-- Begin --

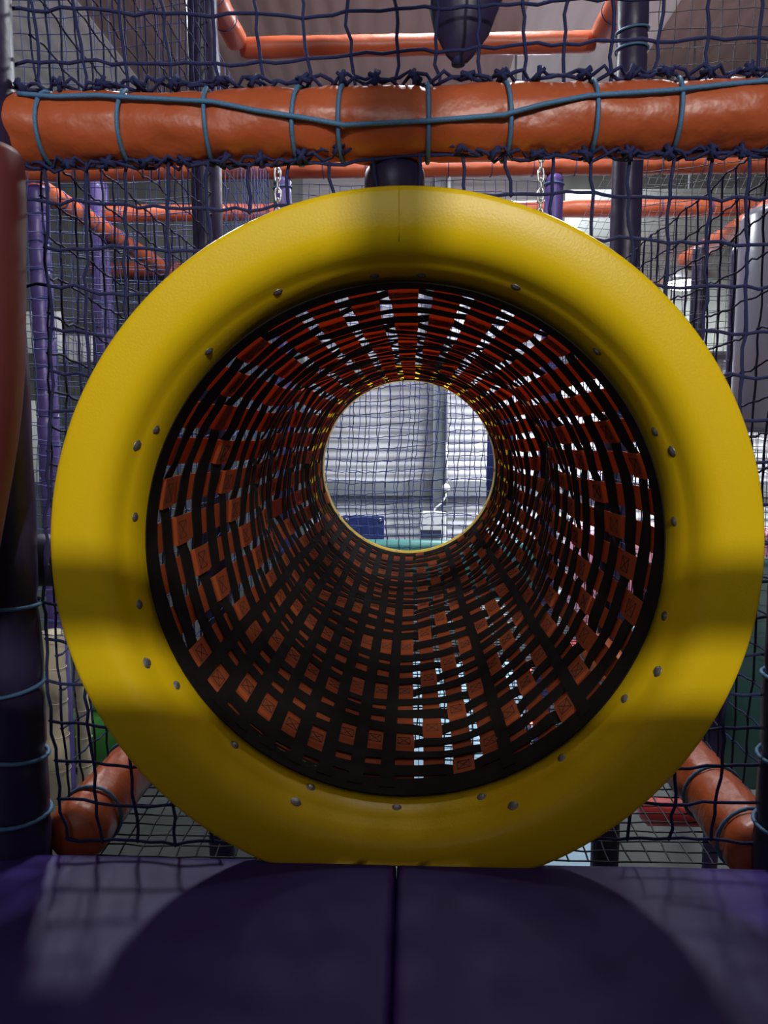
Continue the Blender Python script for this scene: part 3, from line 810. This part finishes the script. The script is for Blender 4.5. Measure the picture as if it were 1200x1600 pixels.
# ------------------------------------------------------------------ coloured soft-play pieces round about
def soft(name, c, d, m, label, cat, rz=0, bev=.03):
    b = MB(); b.box((0, 0, 0), d, rz, bev=bev); o = b.build(name, m); o.location = c; tag(o, label, cat); return o
soft('soft_block', (1.75, 5.2, -.98), (1.3, .5, .62), M_PNK, 'pink soft-play block glimpsed through the right wall of the tunnel', 'soft block')
soft('soft_block', (1.6, 4.6, -1.45), (1.3, .4, .22), M_RED, 'red soft-play block below the pink one, right of the tunnel', 'soft block')
soft('soft_block', (-1.37, 4.15, -1.695), (1.0, .5, .33), M_GRN, 'dark green soft-play block on the floor behind the lower left of the ring', 'soft block')
soft('soft_block', (-1.37, 4.15, -1.42), (.9, .46, .22), M_LIM, 'lime green soft-play block resting on the dark green one', 'soft block')
c = at(1150, 1060, 3.0); soft('padded_wall', (c.x+.28, 3.05, c.z), (1.0, .10, .95), M_DTE, 'dark teal padded wall behind the lower right of the ring', 'padded wall')
c = at(1140, 1270, 2.9); soft('soft_kerb', (c.x+.1, 2.9, c.z), (.9, .10, .10), M_RED, 'red padded kerb at the foot of the dark teal wall', 'kerb')
c = at(1040, 350, 5.6); soft('ceiling_panel', (c.x+.0, 5.7, c.z-.05), (1.35, .05, .62), M_PAN, 'grey panel behind the fine dark mesh at upper right', 'panel', bev=.01)
# beige posts lower left
for (u_, r_, Y_, lab) in ((90, .040, 2.7, 'beige padded post nearer the corner, seen low on the left'), (131, .034, 3.3, 'beige padded post low on the left, between its twin and the green block')):
    x = at(u_, 1150, Y_).x; 
    pad_tube('padded_post', (x, Y_, FLOOR_Z), (x, Y_, at(u_, 985, Y_).z), r_, M_BEI, lab, 'padded post', ties=[.2+.13*k for k in range(8)], cord=M_BEI, wr=.06, nring=18)
# pale boards seen through the left net
for k, (u_, v_, w, h, Y_) in enumerate(((55, 520, .42, .30, 5.6), (120, 545, .42, .20, 5.9), (60, 690, .34, .62, 5.8))):
    c = at(u_, v_, Y_); soft('wall_board', (c.x, Y_, c.z), (w, .03, h), M_WHT,
        ('white board beyond the nets at far left, the upper one', 'white board beyond the nets right of the violet post', 'white board beyond the nets at far left, the lower tall one')[k], 'board', bev=.004)
# red lamps low on the right
for k, (u_, v_) in enumerate(((829, 975), (826, 1043), (831, 1066), (828, 1126))):
    c = at(u_, v_, 3.9); b = MB(); b.lathe([(.004, .02), (.016, .012), (.02, 0), (.016, -.012), (.004, -.02)], c, 'Z', 14)
    tag(b.build('indicator_lamp', M_RLD), 'small glowing red lamp glimpsed through the tunnel wall, %s of four' % ('topmost', 'second from the top', 'third from the top', 'lowest')[k], 'lamp', 'red lamps below the tunnel')
c0, c1 = at(829, 960, 3.93), at(828, 1140, 3.93)
b = MB(); b.tube([Vector((c0.x, 3.94, FLOOR_Z)), Vector((c0.x, 3.94, c0.z))], .018, 10)
tag(b.build('lamp_pole', M_GRY), 'thin pole carrying the red lamps below the tunnel', 'pole')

-- End --

(Task directions) Going over the lines above, work out how many include "from", then give only that number.

(Answer) 2